The Crown has dropped criminal charges against more than a dozen land protectors in Labrador who were involved with the occupation of the Muskrat Falls hydroelectric project site in 2016.
The decision came on Wednesday, more than two and a half years after the event, when Innu, Inuit and settler Labradorians occupied the project site for four days in a last ditch effort to protect their traditional foods and way of life.
Scientists and Indigenous leaders had warned that reservoir flooding at Muskrat Falls would lead to spikes in methylmercury in the aquatic food chain, including fish, seals and waterfowl.
But the Government of Newfoundland and Labrador and project proponent Nalcor Energy did not adequately respond to the warnings with mitigation efforts.
Beatrice Hunter, an Inuk woman living in Happy Valley-Goose Bay, was one of several dozen land protectors who occupied the site.
In the summer of 2017 she was jailed for 10 days in a maximum security men’s prison in St. John’s after she refused to promise Supreme Court Justice George Murphy that she would stay away from the project site.
The experience has left her with PTSD and other health problems, she says.
But Hunter doesn’t regret the occupation.
“It was the first time in my 48 years I saw my fellow Labradorians fighting oppression [together], so I don’t regret it one bit,” she told APTN News Thursday.
“I was a great moment. I was proud to be a part of it. I’m glad my son also witnessed it; I’m glad he was a part of it too,” she said.
Hunter’s 25-year-old son, Scott Dicker, also had his criminal charges dropped.
“For the last two and a half years, it wasn’t easy,” said Hunter. “But I guess doing the right thing, what you feel is right, isn’t easy anyway.”
At least six other land protectors, including Inuk Tony Wolfrey of Rigolet, Nunatsiavut, still face criminal charges.
The father and grandfather was one of eight individuals arrested on Oct. 17, 2016, several days before the occupation, for participating in a blockade of the project site’s main entrance.
Wolfrey’s daughter, Emily, who is now 27, was violently arrested by RCMP officers moments after her father.

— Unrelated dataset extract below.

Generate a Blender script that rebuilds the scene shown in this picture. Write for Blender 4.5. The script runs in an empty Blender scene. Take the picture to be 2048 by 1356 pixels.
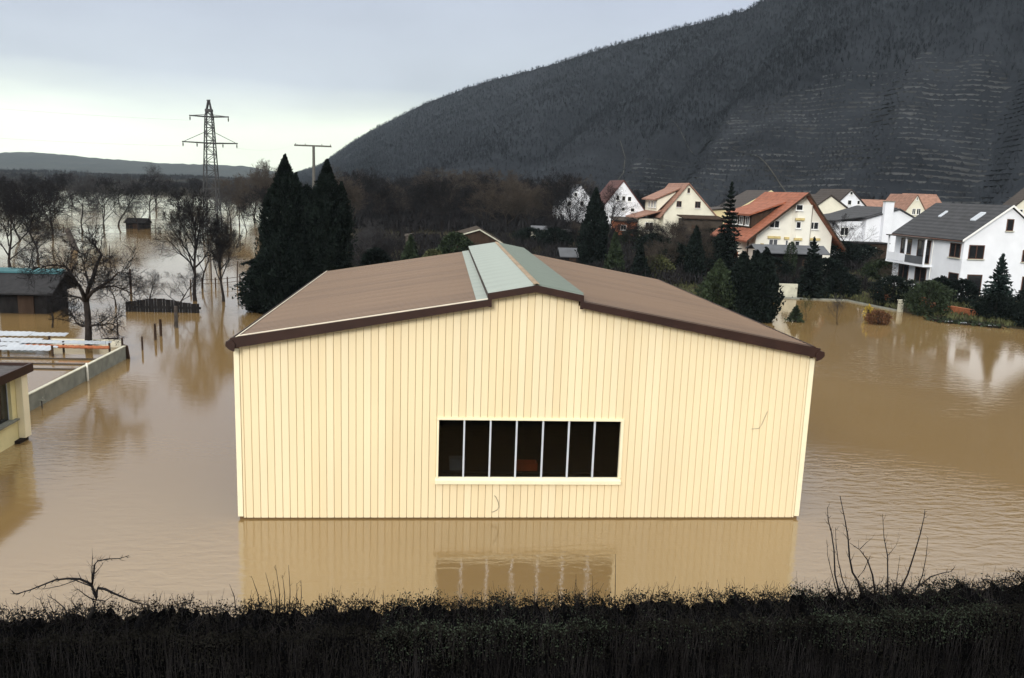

She had been standing in what police called a “safe zone” during the blockade in the pre-dawn hours of Oct. 17.
Despite obeying the police orders to stay away from the project site entrance, after yelling in distress over her father’s arrest Emily was handcuffed, arrested and charged.
She filed a complaint with the RCMP over the arresting officer’s conduct, but that investigation found no wrongdoing on the federal police force’s part.
“If I knew that she would be getting arrested, I wouldn’t have bothered,” Tony said of his role in the blockade.
“You should have seen the bruises on her,” he added, referring to Emily’s arrest.
Dozens of land protectors, including Innu, Inuit and settler Labradorians, occupied the Muskrat Falls site in 2016. Some still face criminal and civil charges. Photo courtesy TheIndependent.ca.
Tony says he and Emily should not be facing criminal charges and have pleaded not-guilty.
He says they will appear in provincial court again next month.
“We had to bring attention to what happened, and is still happening, because they still never clearcut [the reservoir],” Tony added. “The only way to get attention was to get arrested, I think, and for people to see what was going on.”
During the occupation provincial and Indigenous leaders agreed to create an Independent Expert Advisory Committee to study the methylmercury issue and make recommendations for mitigation.
The committee filed its report to the government in April 2018 and recommended that more vegetation be cleared from the dam’s reservoir prior to the final stages of flooding.
More than a year later, and despite pleas from Indigenous leaders and grassroots people in Labrador, the government still has not ordered Nalcor Energy, its own Crown energy corporation, to clear the reservoir.
Nalcor has said the final stages of reservoir flooding will take place this summer.